Mientras que, por un lado, aparecen como abiertos y modernos centros de docencia e investigación, dotados de las mejores tecnologías; por otro, contribuyen, bien con su silencio cómplice, bien con su activa participación, a la consolidación de este régimen de apartheid impuesto por el Estado de Israel. En concreto, la Universidad Hebrea –con la que quiere “cooperar” la Carlos III– tiene su campus principal en el Monte Scopus, situado en Jerusalén Este, estando pues ubicada en territorio ocupado ilegalmente por Israel. Además, sus órganos de gobierno callan cuando se les requiere un pronunciamiento claro en contra de las violaciones de la legalidad internacional y los derechos humanos. No sólo eso. Por ejemplo, prohíbe la celebración de eventos críticos con la invasión o el bloqueo israelí a Gaza, restringiendo gravemente la libertad de expresión de sus promotores. En suma, si algo caracteriza a la universidad es su condición de foro libre de dogmatismos. Eso en la Hebrea no existe.
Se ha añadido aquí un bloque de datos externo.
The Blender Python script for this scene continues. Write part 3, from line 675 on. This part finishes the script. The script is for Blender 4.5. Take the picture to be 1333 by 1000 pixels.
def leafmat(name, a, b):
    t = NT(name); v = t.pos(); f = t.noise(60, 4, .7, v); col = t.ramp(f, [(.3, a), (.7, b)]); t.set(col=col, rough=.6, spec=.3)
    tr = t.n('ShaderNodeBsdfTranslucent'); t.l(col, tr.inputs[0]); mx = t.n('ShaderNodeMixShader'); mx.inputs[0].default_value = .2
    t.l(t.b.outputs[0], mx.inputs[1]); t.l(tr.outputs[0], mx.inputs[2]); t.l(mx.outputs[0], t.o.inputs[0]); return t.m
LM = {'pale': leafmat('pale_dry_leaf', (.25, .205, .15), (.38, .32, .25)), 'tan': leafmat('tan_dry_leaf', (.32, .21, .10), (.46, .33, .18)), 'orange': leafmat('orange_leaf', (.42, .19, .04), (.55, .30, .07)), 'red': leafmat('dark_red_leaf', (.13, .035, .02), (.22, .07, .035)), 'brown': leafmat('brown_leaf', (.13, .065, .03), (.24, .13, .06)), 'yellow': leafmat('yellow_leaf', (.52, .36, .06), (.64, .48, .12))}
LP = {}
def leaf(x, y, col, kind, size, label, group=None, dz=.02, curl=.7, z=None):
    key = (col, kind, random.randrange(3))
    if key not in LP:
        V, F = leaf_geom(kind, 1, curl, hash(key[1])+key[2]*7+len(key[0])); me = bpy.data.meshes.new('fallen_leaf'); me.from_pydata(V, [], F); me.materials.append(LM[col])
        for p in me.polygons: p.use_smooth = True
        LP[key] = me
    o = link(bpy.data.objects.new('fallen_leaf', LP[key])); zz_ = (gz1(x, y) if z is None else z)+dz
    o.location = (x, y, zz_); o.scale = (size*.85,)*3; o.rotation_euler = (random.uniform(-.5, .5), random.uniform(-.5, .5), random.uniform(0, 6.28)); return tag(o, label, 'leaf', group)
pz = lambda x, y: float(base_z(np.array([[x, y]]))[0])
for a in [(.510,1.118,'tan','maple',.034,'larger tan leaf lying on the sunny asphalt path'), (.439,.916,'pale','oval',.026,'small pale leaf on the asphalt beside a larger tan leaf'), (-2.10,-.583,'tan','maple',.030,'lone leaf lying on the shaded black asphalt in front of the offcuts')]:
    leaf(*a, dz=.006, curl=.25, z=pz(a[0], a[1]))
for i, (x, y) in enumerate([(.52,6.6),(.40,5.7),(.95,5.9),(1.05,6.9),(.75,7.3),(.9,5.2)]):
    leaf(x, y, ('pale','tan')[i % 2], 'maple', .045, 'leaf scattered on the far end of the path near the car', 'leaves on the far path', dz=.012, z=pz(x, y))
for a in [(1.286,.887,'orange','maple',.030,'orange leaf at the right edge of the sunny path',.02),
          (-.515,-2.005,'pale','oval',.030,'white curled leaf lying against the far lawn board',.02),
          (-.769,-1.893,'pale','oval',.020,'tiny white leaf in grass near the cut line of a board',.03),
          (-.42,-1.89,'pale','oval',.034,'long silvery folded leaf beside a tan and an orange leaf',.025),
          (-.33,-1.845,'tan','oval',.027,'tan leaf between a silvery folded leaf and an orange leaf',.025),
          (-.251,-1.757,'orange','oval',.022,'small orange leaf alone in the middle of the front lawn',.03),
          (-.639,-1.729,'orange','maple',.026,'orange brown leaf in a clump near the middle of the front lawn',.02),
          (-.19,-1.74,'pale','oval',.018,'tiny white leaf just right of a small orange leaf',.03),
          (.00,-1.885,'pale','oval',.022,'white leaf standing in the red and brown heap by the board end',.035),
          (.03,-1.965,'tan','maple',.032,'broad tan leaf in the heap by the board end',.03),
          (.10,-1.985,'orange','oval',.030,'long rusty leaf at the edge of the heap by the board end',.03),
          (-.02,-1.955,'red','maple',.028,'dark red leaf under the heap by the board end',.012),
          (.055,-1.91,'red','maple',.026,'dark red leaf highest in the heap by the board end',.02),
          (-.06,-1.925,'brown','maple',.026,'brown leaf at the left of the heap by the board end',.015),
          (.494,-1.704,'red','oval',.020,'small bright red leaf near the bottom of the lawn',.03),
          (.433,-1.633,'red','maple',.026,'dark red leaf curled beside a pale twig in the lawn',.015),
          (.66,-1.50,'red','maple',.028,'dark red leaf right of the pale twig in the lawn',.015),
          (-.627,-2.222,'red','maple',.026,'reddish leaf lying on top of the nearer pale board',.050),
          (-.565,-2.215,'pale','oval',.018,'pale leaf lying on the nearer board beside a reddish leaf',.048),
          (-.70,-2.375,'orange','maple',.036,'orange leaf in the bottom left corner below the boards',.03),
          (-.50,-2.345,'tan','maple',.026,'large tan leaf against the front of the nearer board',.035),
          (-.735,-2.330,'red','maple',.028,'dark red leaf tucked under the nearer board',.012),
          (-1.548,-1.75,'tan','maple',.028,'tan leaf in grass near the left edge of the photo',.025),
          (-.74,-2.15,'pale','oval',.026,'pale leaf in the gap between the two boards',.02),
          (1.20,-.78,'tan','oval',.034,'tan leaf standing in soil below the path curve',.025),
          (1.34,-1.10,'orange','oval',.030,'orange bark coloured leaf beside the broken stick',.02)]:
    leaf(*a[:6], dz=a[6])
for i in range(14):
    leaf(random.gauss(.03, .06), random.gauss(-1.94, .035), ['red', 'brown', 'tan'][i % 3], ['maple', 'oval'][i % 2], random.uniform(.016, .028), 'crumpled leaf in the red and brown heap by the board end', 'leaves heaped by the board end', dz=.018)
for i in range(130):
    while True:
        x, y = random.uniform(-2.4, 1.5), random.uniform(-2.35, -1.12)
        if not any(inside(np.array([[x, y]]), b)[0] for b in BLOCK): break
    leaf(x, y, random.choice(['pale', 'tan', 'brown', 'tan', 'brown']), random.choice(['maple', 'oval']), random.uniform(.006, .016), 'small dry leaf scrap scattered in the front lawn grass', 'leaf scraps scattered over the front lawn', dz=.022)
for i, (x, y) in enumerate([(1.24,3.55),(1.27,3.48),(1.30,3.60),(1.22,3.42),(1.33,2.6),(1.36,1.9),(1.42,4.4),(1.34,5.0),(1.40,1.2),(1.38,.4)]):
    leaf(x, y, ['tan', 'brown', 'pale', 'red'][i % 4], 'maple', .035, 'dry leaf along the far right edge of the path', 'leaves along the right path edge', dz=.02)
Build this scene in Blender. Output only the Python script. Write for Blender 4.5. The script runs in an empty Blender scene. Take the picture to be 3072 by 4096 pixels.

El boicot internacional fue un instrumento decisivo para la caída del régimen sudafricano. Las mismas razones que lo justificaron allí se constatan ahora en Israel. Y las universidades, al igual que el resto de instituciones culturales, no pueden permanecer al margen del boicot. Más bien al contrario. Además de centros de investigación, son –o deberían ser– lugares de formación de personas responsables, libres y comprometidas con la cultura de los derechos humanos. Ello hace que debieran ser especialmente activas en la denuncia de cualquier situación contraria a su espíritu. Mientras no sea así, mientras no denuncien la ocupación y la violación de los derechos humanos por parte de las autoridades israelíes, serán merecedoras del más absoluto rechazo por parte de la comunidad académica internacional.
Puestos a buscar la excelencia, bien podrían las universidades españolas fijarse como prioridad el cumplimiento de los derechos humanos y, en consecuencia, no colaborar con instituciones que los vulneran. Porque la colaboración es una forma de complicidad.